# Required task
The listing below begins with the first line you should copy; stop after the line containing "S.view_settings.use_curve_mapping = False", and drop every picture.

(Scenes as source code)
'''

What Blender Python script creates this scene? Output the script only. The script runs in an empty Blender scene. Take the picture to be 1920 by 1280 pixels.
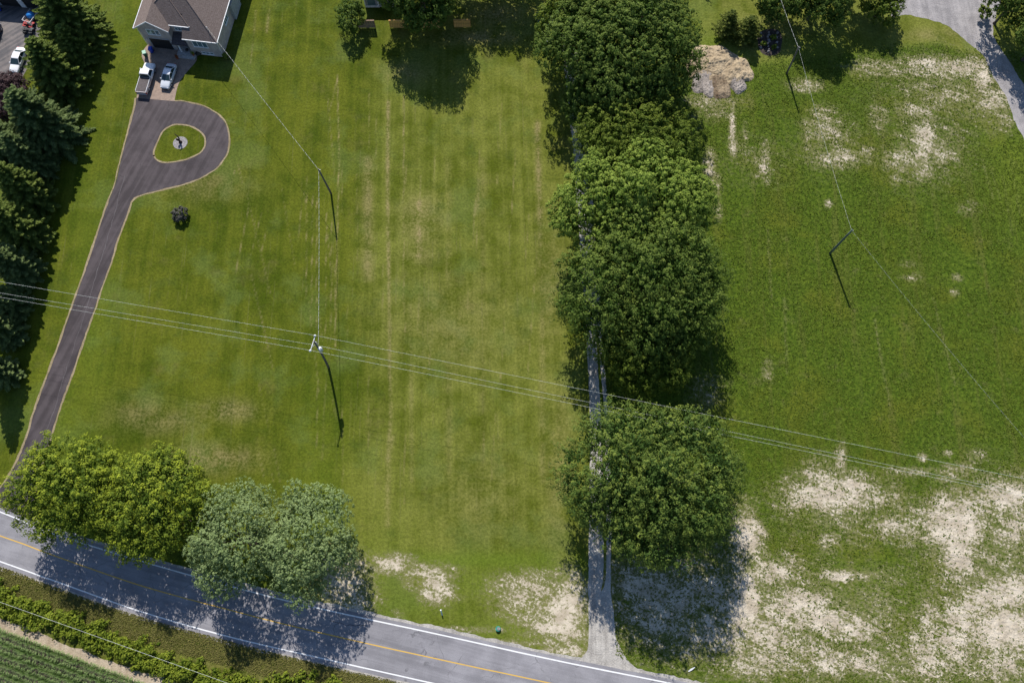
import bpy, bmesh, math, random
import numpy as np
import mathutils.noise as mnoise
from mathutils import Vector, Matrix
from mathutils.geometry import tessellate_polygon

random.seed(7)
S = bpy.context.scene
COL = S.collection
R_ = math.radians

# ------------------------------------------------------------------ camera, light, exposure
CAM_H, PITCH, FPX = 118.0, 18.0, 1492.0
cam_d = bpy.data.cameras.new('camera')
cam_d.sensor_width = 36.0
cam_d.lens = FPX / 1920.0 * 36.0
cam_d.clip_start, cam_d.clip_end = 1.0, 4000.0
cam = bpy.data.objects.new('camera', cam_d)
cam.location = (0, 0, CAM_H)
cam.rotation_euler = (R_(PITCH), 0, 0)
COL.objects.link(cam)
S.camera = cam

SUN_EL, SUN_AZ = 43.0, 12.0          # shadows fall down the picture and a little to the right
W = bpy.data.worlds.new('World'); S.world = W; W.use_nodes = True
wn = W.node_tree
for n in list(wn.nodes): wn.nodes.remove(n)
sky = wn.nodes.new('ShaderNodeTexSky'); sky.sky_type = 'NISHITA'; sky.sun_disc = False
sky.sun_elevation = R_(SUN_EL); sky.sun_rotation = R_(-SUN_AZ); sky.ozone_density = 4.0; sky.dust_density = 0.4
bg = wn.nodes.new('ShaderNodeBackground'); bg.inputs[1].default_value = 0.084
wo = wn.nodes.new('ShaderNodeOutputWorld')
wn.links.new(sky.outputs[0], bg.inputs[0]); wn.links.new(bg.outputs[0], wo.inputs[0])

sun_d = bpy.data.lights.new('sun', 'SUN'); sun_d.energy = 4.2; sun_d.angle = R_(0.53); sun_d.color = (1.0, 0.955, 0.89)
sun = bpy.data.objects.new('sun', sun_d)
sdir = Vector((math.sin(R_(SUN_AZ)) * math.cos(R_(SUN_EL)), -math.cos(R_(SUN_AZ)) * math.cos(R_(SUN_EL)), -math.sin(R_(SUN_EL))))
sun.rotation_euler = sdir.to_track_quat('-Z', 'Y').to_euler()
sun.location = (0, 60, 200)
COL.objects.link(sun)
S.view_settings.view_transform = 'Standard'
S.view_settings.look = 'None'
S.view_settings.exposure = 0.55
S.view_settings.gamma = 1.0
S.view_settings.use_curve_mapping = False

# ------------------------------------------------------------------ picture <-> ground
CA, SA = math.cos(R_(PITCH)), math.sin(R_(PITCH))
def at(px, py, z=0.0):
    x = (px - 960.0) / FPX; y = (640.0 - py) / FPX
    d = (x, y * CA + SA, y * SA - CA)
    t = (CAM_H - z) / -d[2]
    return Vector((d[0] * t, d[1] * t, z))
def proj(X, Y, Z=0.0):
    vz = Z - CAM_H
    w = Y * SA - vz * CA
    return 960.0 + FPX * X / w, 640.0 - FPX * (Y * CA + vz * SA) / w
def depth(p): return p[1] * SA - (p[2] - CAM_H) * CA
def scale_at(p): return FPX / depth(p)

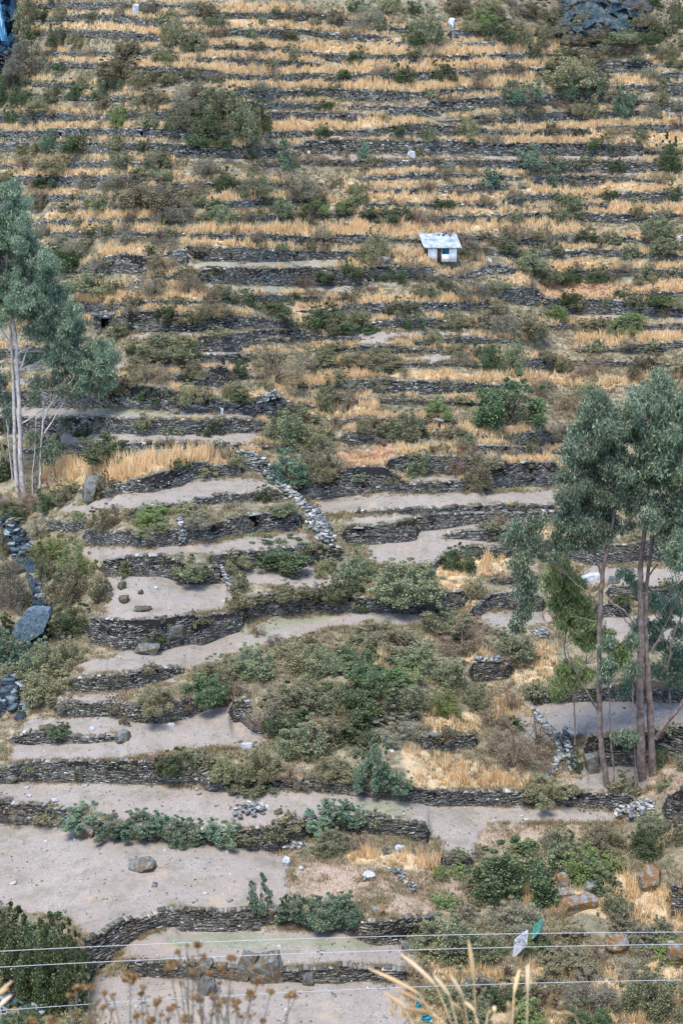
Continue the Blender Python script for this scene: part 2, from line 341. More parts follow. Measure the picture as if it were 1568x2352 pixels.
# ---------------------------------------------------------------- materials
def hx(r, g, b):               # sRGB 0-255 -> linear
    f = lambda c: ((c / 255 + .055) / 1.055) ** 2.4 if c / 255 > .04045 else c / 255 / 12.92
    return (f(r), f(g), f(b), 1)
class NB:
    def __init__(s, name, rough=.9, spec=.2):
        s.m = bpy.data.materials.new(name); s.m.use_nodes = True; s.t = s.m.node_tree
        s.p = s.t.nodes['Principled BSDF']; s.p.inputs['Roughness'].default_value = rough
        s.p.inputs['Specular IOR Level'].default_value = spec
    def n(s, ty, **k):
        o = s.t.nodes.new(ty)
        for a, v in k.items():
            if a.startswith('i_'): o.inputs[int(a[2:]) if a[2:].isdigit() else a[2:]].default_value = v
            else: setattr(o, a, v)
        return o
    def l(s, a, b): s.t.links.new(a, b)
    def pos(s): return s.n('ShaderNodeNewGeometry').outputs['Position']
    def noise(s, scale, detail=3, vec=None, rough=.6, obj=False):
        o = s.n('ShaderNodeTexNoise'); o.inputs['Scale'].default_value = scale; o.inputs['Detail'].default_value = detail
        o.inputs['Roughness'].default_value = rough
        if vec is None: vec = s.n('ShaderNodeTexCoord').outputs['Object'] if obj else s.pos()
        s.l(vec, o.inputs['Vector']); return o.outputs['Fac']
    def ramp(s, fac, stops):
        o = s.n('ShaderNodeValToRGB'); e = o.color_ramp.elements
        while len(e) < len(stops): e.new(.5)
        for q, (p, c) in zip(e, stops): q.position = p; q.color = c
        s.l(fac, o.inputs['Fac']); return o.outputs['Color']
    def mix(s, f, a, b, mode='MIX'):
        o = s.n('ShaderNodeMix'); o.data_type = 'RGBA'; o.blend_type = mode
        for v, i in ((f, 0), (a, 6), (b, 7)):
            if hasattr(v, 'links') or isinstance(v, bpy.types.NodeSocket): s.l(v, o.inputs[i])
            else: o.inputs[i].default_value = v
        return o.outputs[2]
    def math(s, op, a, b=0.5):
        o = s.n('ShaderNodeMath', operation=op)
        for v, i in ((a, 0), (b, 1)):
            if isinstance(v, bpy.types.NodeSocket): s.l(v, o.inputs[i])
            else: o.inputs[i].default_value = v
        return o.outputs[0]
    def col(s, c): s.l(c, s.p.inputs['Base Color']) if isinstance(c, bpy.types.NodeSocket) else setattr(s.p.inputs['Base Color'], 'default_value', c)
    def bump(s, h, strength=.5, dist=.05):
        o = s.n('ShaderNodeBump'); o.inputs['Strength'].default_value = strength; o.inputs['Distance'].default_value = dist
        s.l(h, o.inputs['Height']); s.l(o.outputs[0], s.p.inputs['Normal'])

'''

# Exercise result
What Blender Python script creates this scene? Output the script only. The script runs in an empty Blender scene. Take the picture to be 1920 by 1280 pixels.
import bpy, bmesh, math, random
import numpy as np
import mathutils.noise as mnoise
from mathutils import Vector, Matrix
from mathutils.geometry import tessellate_polygon

random.seed(7)
S = bpy.context.scene
COL = S.collection
R_ = math.radians

# ------------------------------------------------------------------ camera, light, exposure
CAM_H, PITCH, FPX = 118.0, 18.0, 1492.0
cam_d = bpy.data.cameras.new('camera')
cam_d.sensor_width = 36.0
cam_d.lens = FPX / 1920.0 * 36.0
cam_d.clip_start, cam_d.clip_end = 1.0, 4000.0
cam = bpy.data.objects.new('camera', cam_d)
cam.location = (0, 0, CAM_H)
cam.rotation_euler = (R_(PITCH), 0, 0)
COL.objects.link(cam)
S.camera = cam

SUN_EL, SUN_AZ = 43.0, 12.0          # shadows fall down the picture and a little to the right
W = bpy.data.worlds.new('World'); S.world = W; W.use_nodes = True
wn = W.node_tree
for n in list(wn.nodes): wn.nodes.remove(n)
sky = wn.nodes.new('ShaderNodeTexSky'); sky.sky_type = 'NISHITA'; sky.sun_disc = False
sky.sun_elevation = R_(SUN_EL); sky.sun_rotation = R_(-SUN_AZ); sky.ozone_density = 4.0; sky.dust_density = 0.4
bg = wn.nodes.new('ShaderNodeBackground'); bg.inputs[1].default_value = 0.084
wo = wn.nodes.new('ShaderNodeOutputWorld')
wn.links.new(sky.outputs[0], bg.inputs[0]); wn.links.new(bg.outputs[0], wo.inputs[0])

sun_d = bpy.data.lights.new('sun', 'SUN'); sun_d.energy = 4.2; sun_d.angle = R_(0.53); sun_d.color = (1.0, 0.955, 0.89)
sun = bpy.data.objects.new('sun', sun_d)
sdir = Vector((math.sin(R_(SUN_AZ)) * math.cos(R_(SUN_EL)), -math.cos(R_(SUN_AZ)) * math.cos(R_(SUN_EL)), -math.sin(R_(SUN_EL))))
sun.rotation_euler = sdir.to_track_quat('-Z', 'Y').to_euler()
sun.location = (0, 60, 200)
COL.objects.link(sun)
S.view_settings.view_transform = 'Standard'
S.view_settings.look = 'None'
S.view_settings.exposure = 0.55
S.view_settings.gamma = 1.0
S.view_settings.use_curve_mapping = False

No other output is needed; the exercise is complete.